For instance: When MOTHER researcher Dennis Burkholder recently got tired of wrestling with a 55-gallon drum of solvent every time he wanted to pour out a quart of the fluid, he cleverly retired to MOTHER’s reference library. And, once there, a diligent search soon brought him face to face with some old Popular Science plans for the construction of a DIY bilge pump.

And so, Dennis “did it himself” . . . starting with a 38 1/2-inch length of 1 1/2-inch conduit pipe and a piece of 1-inch conduit 4 inches long. First he cut a 1-inch-diameter hole in the side of the 1 1/2-inch conduit 2 inches from one end, and then he welded the 4-inch-length of 1-inch pipe onto the opening so that it was perpendicular to the long piece of tubing. While he was at it, he cut a 1 1/2-inch hole into the center of an ordinary 55-gallon drum bung (or screw plug) . . . slipped the plug up over the long section of conduit until it was 4 inches below the “spout” he’d just welded on . . . and welded the bung in place too.

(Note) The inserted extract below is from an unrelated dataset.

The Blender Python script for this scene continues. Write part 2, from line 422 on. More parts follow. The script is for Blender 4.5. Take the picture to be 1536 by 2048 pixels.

Burkholder then directed his attention to the other end of the long piece of pipe . . . where he installed a bottom stop valve. This was simply a 1 3/8-inch-diameter wooden plug cut from a piece of 1-inch-thick scrap lumber. After drilling a 1/2-inch hole through the center of the plug, Dennis used a brad or two to fasten a 1 1/4-inch circle of leather (cut from scrap lying around the shop) to the plug’s “top.” This created a flap stop valve that — when installed in the bottom end of the conduit as shown — would allow liquid to flow only one way: up.

That homemade valve, by the way, was secured in the end of the tubing by [1] pushing it into position, [2] drilling four holes, each 1/64-inch smaller than the brads that would go into them, through the wall of the conduit and into the wooden plug, and [3] driving in the four brass brads. This served two purposes: First, the predrilled holes kept the brads from splitting the hardwood plug. And, second, it still left enough gripping power in the four holes to keep the brads from ever loosening and falling out.